I already listed this method, it's on Page 19 Unfortunately, I couldn't get it to work no matter what I tried.
Download "RNM Normal Map Combiner"
Mari also has this algorithm built-in and of course there's a custom Substance node for it as well here, so there are definitely options that people have when it comes to using this technique.
Oh, I just never heard about these methods before! Thanks for informing me, I'll definitely list them in the guide.
You're welcome, I hope you find it useful.
I had no idea overlapping/mirrored UVs need to be offset on normal map, why is that necessary?
Also, now I'm a bit confused, right now I'm stacking all of the UVs in 0-1 space, no matter the texture map type. Offsetting UVs is needed only when doing the bake for the normal map? not for all of the other types of textures?
I'd recommend just leaving the UVs offset into UDIM 1002 anyway, unless you're working with a megatexture engine that's capable of rendering multi-tile UVs. But that's a pretty special case these days. If your UVs never overlap in 0..1 UV space the baker can't make mistakes.
Every time I bake stuff I almost have to figure out these techniques from scratch as nothing works consistently on everything.
So I've made HP and LP in 3ds max. LP, kas a projection modifier on top of it (edit mesh modifier in between) I export HP and LP as *.SBM.
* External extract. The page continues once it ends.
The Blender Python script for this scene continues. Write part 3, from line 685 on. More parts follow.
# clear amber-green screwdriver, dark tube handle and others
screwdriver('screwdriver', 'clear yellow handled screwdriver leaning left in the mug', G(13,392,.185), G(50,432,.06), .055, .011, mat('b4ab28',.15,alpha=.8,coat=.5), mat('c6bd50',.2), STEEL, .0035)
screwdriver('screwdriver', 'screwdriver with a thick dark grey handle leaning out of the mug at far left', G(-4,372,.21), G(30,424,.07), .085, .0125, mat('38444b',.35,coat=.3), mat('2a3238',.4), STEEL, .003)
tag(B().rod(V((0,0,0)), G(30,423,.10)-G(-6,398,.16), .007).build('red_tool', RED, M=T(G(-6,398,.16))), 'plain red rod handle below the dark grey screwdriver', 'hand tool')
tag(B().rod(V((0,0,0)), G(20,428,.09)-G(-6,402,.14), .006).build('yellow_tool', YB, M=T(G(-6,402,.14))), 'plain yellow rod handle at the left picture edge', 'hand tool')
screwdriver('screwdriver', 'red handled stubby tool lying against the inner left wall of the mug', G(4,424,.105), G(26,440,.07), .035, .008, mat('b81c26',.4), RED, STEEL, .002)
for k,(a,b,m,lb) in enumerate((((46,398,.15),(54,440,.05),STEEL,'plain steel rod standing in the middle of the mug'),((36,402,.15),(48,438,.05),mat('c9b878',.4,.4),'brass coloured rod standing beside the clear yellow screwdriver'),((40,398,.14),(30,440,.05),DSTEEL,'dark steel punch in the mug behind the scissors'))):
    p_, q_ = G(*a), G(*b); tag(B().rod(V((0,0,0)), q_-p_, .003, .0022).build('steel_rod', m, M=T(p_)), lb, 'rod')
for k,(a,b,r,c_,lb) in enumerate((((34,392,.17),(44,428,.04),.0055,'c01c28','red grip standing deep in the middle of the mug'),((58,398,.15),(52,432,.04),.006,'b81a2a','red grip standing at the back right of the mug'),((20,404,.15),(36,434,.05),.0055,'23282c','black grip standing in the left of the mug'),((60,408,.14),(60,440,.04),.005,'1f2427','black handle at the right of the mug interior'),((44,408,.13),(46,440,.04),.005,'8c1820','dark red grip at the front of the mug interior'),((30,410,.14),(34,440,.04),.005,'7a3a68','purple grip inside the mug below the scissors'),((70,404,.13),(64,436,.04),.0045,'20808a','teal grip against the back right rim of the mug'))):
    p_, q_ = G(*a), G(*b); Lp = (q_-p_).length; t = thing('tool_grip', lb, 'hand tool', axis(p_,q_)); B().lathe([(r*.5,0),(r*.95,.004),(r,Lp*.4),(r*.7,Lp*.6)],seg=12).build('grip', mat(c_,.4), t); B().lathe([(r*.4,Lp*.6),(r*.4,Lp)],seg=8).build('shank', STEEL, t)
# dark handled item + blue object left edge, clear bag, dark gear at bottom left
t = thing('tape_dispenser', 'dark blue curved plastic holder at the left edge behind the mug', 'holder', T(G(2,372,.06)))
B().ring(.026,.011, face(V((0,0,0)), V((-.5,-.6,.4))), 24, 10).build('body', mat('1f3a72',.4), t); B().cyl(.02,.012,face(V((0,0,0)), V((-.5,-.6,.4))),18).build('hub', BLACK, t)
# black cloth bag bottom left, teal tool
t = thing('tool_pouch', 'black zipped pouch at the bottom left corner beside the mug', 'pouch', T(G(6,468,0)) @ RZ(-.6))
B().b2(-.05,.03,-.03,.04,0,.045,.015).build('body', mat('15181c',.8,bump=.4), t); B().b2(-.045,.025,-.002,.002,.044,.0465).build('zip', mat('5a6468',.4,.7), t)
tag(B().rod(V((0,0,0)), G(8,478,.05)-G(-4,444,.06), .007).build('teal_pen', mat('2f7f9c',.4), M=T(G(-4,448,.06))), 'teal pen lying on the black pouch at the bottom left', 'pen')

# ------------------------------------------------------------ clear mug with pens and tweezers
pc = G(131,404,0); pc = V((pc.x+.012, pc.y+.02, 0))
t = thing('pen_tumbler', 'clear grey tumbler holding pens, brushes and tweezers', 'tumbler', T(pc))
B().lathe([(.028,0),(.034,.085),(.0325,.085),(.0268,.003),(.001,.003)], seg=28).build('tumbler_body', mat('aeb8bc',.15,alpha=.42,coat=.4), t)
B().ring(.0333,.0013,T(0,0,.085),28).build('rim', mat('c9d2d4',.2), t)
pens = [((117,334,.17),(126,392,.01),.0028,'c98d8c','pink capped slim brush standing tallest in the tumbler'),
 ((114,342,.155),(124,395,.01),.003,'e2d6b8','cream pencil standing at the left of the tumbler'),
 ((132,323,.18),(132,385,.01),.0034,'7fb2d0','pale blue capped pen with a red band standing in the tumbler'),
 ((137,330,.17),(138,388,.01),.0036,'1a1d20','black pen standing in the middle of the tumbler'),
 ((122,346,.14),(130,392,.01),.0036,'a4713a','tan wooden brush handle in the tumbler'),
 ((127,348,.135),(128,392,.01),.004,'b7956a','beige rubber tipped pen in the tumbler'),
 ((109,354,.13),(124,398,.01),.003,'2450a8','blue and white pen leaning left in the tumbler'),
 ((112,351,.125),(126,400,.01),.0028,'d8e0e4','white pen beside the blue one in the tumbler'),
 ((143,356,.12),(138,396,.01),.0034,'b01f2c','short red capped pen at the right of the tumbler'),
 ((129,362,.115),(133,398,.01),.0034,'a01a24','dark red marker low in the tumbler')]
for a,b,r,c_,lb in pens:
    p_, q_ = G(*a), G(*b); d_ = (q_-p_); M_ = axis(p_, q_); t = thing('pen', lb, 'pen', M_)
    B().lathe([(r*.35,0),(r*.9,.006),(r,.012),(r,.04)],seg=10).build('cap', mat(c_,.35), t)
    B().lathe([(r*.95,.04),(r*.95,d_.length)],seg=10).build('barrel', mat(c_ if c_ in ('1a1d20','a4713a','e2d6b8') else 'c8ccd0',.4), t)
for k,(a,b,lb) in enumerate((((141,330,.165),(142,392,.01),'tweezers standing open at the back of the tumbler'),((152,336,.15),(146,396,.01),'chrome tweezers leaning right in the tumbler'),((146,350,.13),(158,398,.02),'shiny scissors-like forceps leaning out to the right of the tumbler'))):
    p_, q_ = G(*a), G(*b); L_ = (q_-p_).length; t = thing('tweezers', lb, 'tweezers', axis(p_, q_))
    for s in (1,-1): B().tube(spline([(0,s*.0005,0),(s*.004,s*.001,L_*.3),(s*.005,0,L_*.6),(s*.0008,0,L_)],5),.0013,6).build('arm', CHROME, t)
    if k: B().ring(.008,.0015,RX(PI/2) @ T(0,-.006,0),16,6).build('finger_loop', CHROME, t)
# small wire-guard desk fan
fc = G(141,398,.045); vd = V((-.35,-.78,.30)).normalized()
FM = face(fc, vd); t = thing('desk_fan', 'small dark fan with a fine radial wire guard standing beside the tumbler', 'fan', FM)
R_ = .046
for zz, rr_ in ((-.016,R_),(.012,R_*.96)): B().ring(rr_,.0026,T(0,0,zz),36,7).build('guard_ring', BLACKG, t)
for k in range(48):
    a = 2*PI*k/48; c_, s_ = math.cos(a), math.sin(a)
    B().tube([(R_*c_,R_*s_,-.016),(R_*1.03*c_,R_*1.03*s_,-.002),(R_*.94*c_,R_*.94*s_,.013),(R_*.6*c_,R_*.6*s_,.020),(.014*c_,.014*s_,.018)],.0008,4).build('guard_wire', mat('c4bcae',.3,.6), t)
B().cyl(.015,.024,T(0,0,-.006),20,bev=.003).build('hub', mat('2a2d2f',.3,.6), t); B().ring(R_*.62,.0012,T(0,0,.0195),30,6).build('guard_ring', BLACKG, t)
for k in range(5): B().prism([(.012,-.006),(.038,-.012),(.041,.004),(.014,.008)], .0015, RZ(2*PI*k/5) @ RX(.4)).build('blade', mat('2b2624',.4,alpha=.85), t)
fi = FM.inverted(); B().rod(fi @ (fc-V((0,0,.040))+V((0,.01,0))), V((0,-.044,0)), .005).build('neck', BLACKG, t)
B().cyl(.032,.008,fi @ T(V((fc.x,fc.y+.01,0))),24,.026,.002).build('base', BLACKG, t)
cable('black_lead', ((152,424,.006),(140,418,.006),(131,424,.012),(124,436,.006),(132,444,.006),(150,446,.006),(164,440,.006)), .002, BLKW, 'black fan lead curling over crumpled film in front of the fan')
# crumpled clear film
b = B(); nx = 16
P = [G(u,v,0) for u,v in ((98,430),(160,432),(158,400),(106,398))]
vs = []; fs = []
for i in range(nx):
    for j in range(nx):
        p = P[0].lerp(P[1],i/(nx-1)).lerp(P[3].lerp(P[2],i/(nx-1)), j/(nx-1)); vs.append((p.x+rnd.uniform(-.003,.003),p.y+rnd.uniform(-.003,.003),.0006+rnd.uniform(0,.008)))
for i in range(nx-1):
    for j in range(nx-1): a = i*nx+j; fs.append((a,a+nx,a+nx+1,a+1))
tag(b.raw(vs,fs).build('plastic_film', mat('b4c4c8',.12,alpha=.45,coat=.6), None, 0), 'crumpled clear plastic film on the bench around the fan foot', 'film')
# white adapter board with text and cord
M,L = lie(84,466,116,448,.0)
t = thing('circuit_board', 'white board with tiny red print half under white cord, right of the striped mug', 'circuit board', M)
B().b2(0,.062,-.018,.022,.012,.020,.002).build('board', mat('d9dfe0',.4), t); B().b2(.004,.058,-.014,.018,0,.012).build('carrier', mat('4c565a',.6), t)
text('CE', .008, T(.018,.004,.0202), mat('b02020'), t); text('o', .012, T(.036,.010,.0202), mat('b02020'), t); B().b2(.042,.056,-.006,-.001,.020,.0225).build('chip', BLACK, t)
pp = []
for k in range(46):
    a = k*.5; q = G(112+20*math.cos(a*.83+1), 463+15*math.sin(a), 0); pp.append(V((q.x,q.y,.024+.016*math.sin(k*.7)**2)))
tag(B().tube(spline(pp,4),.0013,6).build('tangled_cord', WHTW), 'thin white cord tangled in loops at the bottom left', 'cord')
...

LP.SBM has the cage built in, so I turn it on in xnormal and bake it. Bakes visually come out without much artifacts and look fine in PS.
Yet in toolbag I can't get it to show up correctly (I presume it wouldn't work anywhere with my setup).
So I've created this image to illustrate what I mean:
Glitches showed up randomly even though meshes are absolutely the same.
Sorry if this is off topic.
EDIT: Yet edges near on top are completely fine and smooth. Must be something about the smoothing groups and how I split the UVs.